Мы не говорим о том, что эти молодые профессионалы должны покидать свои страны, но потенциал может быть синтезирован с потенциалом российских молодых инженеров, айтишников, ученых и творческих деятелей. Называя ряд приоритетных вузов страны, где можно открывать центры или бизнес-школы для украинской, эстонской и таджикской молодежи, среди которых и ВГИК, и Литературный институт имени Горького, и Московская консерватория имени Чайковского, и МИФИ, мы можем прийти к тому, что в каждом профильном учреждении будет открыто евразийское отделение для студентов, где они будут не просто идти в общем потоке, а где будет реализован встречный интерес к их идеям и достижениям. Открытый нами на базе факультета журналистики МГУ имени Ломоносова курс «Цифровые медиа и межкультурные коммуникации» был востребован в республиках. За место попасть в альма-матер многих российских журналистов конкурировало более 20 соискантов. За годы обучения многие студенты приобрели навыки и опыт взаимодействия в различных совместных межнациональных проектах.

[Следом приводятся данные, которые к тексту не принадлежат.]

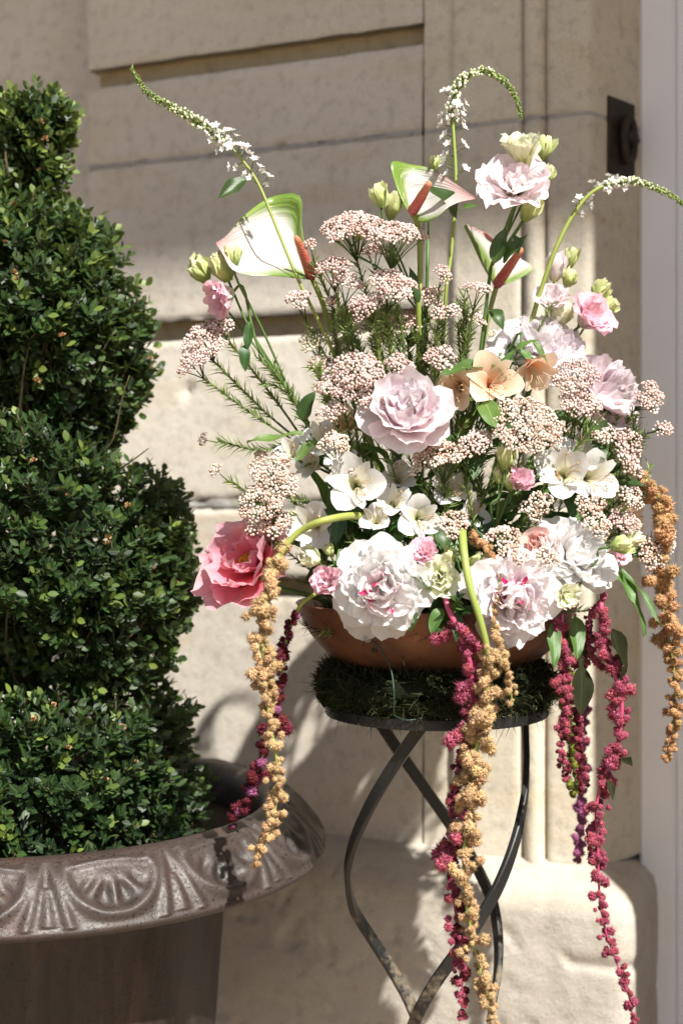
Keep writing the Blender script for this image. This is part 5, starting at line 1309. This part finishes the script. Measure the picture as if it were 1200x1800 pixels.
amaranth([(1130, 840, 2.17), (1158, 875, 2.16), (1165, 920, 2.15), (1160, 975, 2.15), (1160, 1040, 2.15), (1172, 1110, 2.15), (1184, 1180, 2.15), (1184, 1250, 2.15), (1172, 1338, 2.15)], 'orange', 'orange amaranth hanging furthest right in front of the white door frame', 14, 12, .0, 1.1, 1.2, .0035, 14, None, .05, t_thick=([0, .4, .7, 1], [.9, 1.5, 1.0, .8]))
amaranth([(780, 1030, 2.02), (788, 1070, 2.0), (808, 1115, 1.995), (828, 1180, 1.995), (826, 1250, 2.0), (812, 1310, 2.01), (803, 1370, 2.02), (795, 1450, 2.02), (793, 1540, 2.02), (803, 1630, 2.02), (812, 1710, 2.02), (810, 1788, 2.02)], 'magenta', 'dark magenta amaranth hanging behind the thick golden one', 11, 14, .10, .95, 1.1, .0048, 14, 'maroon', .2, side_len=34)
amaranth([(1060, 1030, 2.12), (1056, 1070, 2.10), (1062, 1120, 2.10), (1078, 1180, 2.10), (1092, 1235, 2.10), (1088, 1290, 2.10), (1078, 1330, 2.10), (1056, 1375, 2.10), (1047, 1430, 2.10), (1050, 1490, 2.10), (1052, 1560, 2.10), (1062, 1630, 2.10), (1082, 1690, 2.10), (1104, 1750, 2.10), (1116, 1815, 2.10)], 'magenta', 'longest magenta amaranth hanging at right to the bottom of the picture', 14, 11, .04, .85, 1.0, .0040, 14, None, .14)
amaranth([(988, 1080, 2.10), (985, 1120, 2.09), (990, 1180, 2.09), (996, 1230, 2.09), (988, 1290, 2.09), (988, 1340, 2.09), (992, 1372, 2.09)], 'magenta', 'magenta amaranth hanging left of the dark wilted leaf', 12, 8, .04, 1.1, .8, .0022, 4, 'maroon', .08)
amaranth([(1036, 1070, 2.12), (1034, 1110, 2.12), (1030, 1160, 2.13), (1016, 1220, 2.13), (1018, 1290, 2.13), (1022, 1350, 2.13), (1024, 1392, 2.13)], 'magenta', 'slim dark magenta amaranth hanging beside the olive tassel', 10, 9, .04, 1.1, .6, .0022, 4, 'maroon', .1)
amaranth([(1010, 1080, 2.2), (1004, 1120, 2.22), (995, 1190, 2.24), (994, 1240, 2.25), (1005, 1310, 2.26), (1010, 1360, 2.26), (1008, 1400, 2.26)], 'olive', 'olive green tassel behind the magenta amaranths at right', 13, 10, .05, 1.2, .5, .0025)
amaranth([(1030, 1090, 2.30), (1028, 1180, 2.32), (1022, 1300, 2.34), (1020, 1400, 2.34), (1018, 1460, 2.34), (1015, 1516, 2.34)], 'mauve', 'mauve amaranth hanging behind, below the slim magenta one', 11, 11, .35, 1.2, .35, .0018)
amaranth([(560, 1040, 2.10), (530, 1062, 2.10), (512, 1095, 2.11), (500, 1140, 2.12), (492, 1200, 2.13), (482, 1260, 2.14), (466, 1315, 2.15), (448, 1370, 2.16), (425, 1415, 2.17), (404, 1455, 2.18)], 'maroon', 'dark maroon amaranth trailing from the bowl into the urn', 10, 15, .12, .9, .4, .0030, 5, 'mauve', .12)

# leaves among the tassels and long blades
def sprig(label, leaves, mat, cat='leaf', root=None):
    a = leaves[0]; o = thing('leaf_sprig', label, cat, P(*a[0]), 'loose leaves')
    for lf in leaves: px_leaf(o, lf[0], lf[1], lf[2], mat, *(lf[3:]))
    r = root if root is not None else np.array([SX, SY, 1.12]); s0 = P(*a[0])
    part('stem', tube_mesh('stem', catmull([r, r + (s0 - r) * .6, s0], 10), .0016, 5), M_STEM, o); return o
sprig('long narrow green blades pointing down at the right, beside the orange amaranth', [((1080, 985, 2.12), (1150, 1098, 2.07), .009, (.5, -.8, .3), 14), ((1078, 1000, 2.12), (1120, 1050, 2.08), .010, (.5, -.8, .3), 10), ((1082, 990, 2.12), (1168, 1080, 2.06), .005, (.5, -.8, .3), 10)], M_LEAFL)
sprig('dull wilted leaf hanging between the magenta tassels', [((1022, 1160, 2.12), (1022, 1252, 2.09), .017, (.1, -1, .1), 6, .3), ((1028, 1120, 2.13), (1020, 1180, 2.11), .006, (.1, -1, .1), 8)], M_LEAFW, root=P(1000, 1060, 2.2))
sprig('crumpled wilted leaf right of the longest magenta amaranth', [((1070, 1095, 2.10), (1104, 1186, 2.07), .014, (.3, -1, .2), 18, .7, .8), ((1088, 1335, 2.10), (1108, 1340, 2.07), .009, (.2, -.8, .5), 10, .6), ((1066, 1365, 2.10), (1078, 1400, 2.07), .006, (.2, -1, .1), 10, .6)], M_LEAFW, root=P(1050, 1050, 2.15))
sprig('green leaves hanging under the right white peony', [((1010, 1075, 2.12), (1018, 1150, 2.08), .013, (.2, -1, .1), 8), ((970, 1085, 2.10), (978, 1165, 2.06), .011, (.2, -1, .1), 8)], M_LEAFL)
sprig('long green leaf lying level at the left under the horizontal twig', [((545, 762, 2.10), (440, 770, 2.08), .009, (0, -.5, .9), 4), ((560, 770, 2.10), (520, 800, 2.06), .010, (0, -.5, .9), 10)], M_LEAFL)
sprig('broad leaves around the peach alstroemerias', [((860, 640, 2.12), (780, 648, 2.08), .015, (0, -.5, .9), 6), ((850, 700, 2.1), (868, 742, 2.05), .017, (0, -1, .2), 6), ((905, 680, 2.12), (880, 630, 2.10), .010)], M_LEAFL)
sprig('dark leaf bending off the tall lisianthus stems', [((858, 545, 2.22), (885, 552, 2.18), .012, (0, -.7, .7), 40, .5)], M_LEAF, root=P(845, 640, 2.23))
# leafy filler deep in the bouquet
fill = [(600, 880, 'dark leafy filler stem behind the left white alstroemerias'), (690, 800, 'dark leafy filler stem under the blush peony'), (770, 900, 'dark leafy filler stem in the centre of the bouquet'), (850, 870, 'dark leafy filler stem left of the half-open pink lisianthus'),
        (960, 800, 'dark leafy filler stem behind the white alstroemeria pair'), (1070, 850, 'dark leafy filler stem at the right behind rice flowers'), (560, 980, 'dark leafy filler stem above the left bowl rim'), (650, 930, 'dark leafy filler stem above the front white peony'),
        (720, 620, 'dark leafy filler stem behind the pink rice flowers at top'), (880, 620, 'dark leafy filler stem behind the peach alstroemerias'), (1000, 1000, 'dark leafy filler stem behind the right white peony'), (820, 1040, 'dark leafy filler stem at the bowl front between the peonies'), (840, 760, 'dark leafy filler stem right of the blush peony'), (1040, 740, 'dark leafy filler stem left of the side-view peony')]
for px, py, lb in fill:
    d = fd(px, py) + .07; e = P(px, py, d); o = thing('foliage_stem', lb, 'foliage', e, 'leafy filler stems')
    r0 = np.array([SX + rng.normal() * .05, SY + rng.normal() * .04, 1.08]); p = catmull([r0, (r0 + e) / 2 + rng.normal(size=3) * .02, e], 16)
    part('stem', tube_mesh('stem', p, .0024, 5), M_STEM, o)
    for k in range(18):
        q = p[int(5 + 10 * k / 17)]; a = rng.random() * 6.28
        dr = unit(unit(p[-1] - p[0]) * .5 + np.array([math.cos(a), -.5 * abs(math.sin(a)), math.sin(a)]) * .9)
        add_leaf(o, q, dr, rng.uniform(.05, .09), rng.uniform(.010, .017), M_LEAF if rng.random() < .7 else M_LEAFL, bend=rng.uniform(5, 30))
    nbm = MB()
    for k in range(5):
        e2 = e + rng.normal(size=3) * [.06, .03, .05]; pp = catmull([r0, (r0 + e2) / 2 + rng.normal(size=3) * .02, e2], 14); needles(nbm, pp, .017, .0022, .3, 1.)
        V, T, Q, u = tube(pp, .0012, 4); nbm.add(V, T, Q, u)
    part('needles', nbm.mesh('needles', False), M_NEEDLE, o, kind='stuff')

# short leaves tucked along the bowl's front rim
for px, py, d, lb in [(765, 1058, 2.03, 'short dark leaves on the bowl rim under the creamy lisianthus'), (812, 1062, 2.02, 'short dark leaves on the rim beside the thick amaranth stem')]:
    o = thing('rim_leaf_sprig', lb, 'leaf', P(px, py, d), 'leafy filler stems'); r0 = P(px + (760 - px) * .4, py - 10, 2.2); e = P(px, py, d)
    part('stem', tube_mesh('stem', catmull([r0, (r0 + e) / 2 + np.array([0, 0, .01]), e], 8), .002, 5), M_STEM, o)
    for k in range(12):
        a = rng.random() * 6.28; add_leaf(o, e + rng.normal(size=3) * .012, unit(np.array([math.cos(a), -.5, math.sin(a) * .7 + .05])), rng.uniform(.03, .055), rng.uniform(.008, .012), M_LEAF if rng.random() < .7 else M_LEAFL, bend=rng.uniform(5, 30))
# the bee
bp_ = P(979, 836, 2.045); o = thing('bee', 'small brown bee on the white alstroemeria', 'bee', bp_)
m, nt, b = new_mat('bee_body'); vec, x, y, z = attr_puv(nt)
col = ramp(nt, y, [(0, (.03, .02, .012)), (.2, (.20, .10, .03)), (.42, (.30, .15, .04)), (.5, (.05, .03, .015)), (.58, (.38, .18, .04)), (.68, (.06, .035, .015)), (.76, (.36, .16, .04)), (.85, (.05, .03, .015)), (1, (.03, .02, .01))]); finish(m, nt, b, col, .7)
ax = unit(P(984, 845, 2.045) - P(974, 825, 2.045)); pth = np.array([bp_ + ax * t for t in np.linspace(-.0085, .0095, 15)])
body = part('body', tube_mesh('body', pth, [.0006, .0016, .0019, .0012, .0020, .0025, .0025, .0018, .0020, .0026, .0028, .0026, .0021, .0013, .0003], 10), m, o)
wm, nt, b = new_mat('bee_wing'); b.inputs['Base Color'].default_value = (.6, .5, .35, 1); b.inputs['Alpha'].default_value = .45; b.inputs['Roughness'].default_value = .3
for s_ in (-1, 1):
    part('wing', leaf_mesh(.011, .0022, 2, .05, sd_()), wm, o, dir_matrix(bp_ + np.array([0, -.002, .001]), ax + np.array([s_ * .35, -.15, s_ * .1]), (0, -1, .1)))
    for k in range(3):
        q = bp_ + ax * (-.004 + .003 * k); part('leg', tube_mesh('leg', [q, q + np.array([s_ * .003, -.001, s_ * .002]), q + np.array([s_ * .005, .003, 0])], .0003, 4), m, o)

Создание трансграничных проектов в науке, образовании и медиа – это не вызов завтрашнего дня, их нужно было развивать уже лет 10–15 назад. Единственное, что может оправдать нашу пассивность, это то, что, если завтра такие проекты будут расти в геометрической прогрессии, это значит, что народная дипломатия, которая не уберегла диалог между русскими и украинцами, встретит профессиональную поддержку журналистов, режиссеров кино, культурологов, нанотехнологов. Пусть наше общество, не всегда расположенное любить или уважать своих соседей, сначала озаботится хотя бы прагматизмом и заинтересованностью в том, чтобы страны, которые составляют наше ближайшее окружение, не думали, что их историческая судьба нам не важна, не интересна. А любовь и доверие – чувства вторичные, и они обязательно придут туда, где совпадут профессиональные или возрастные интересы.
Мы должны разрушить «стеклянный потолок», нависший над постсоветским пространством. Мы можем сделать Россию страной возможностей и для нового поколения интеллектуалов стран Евразии.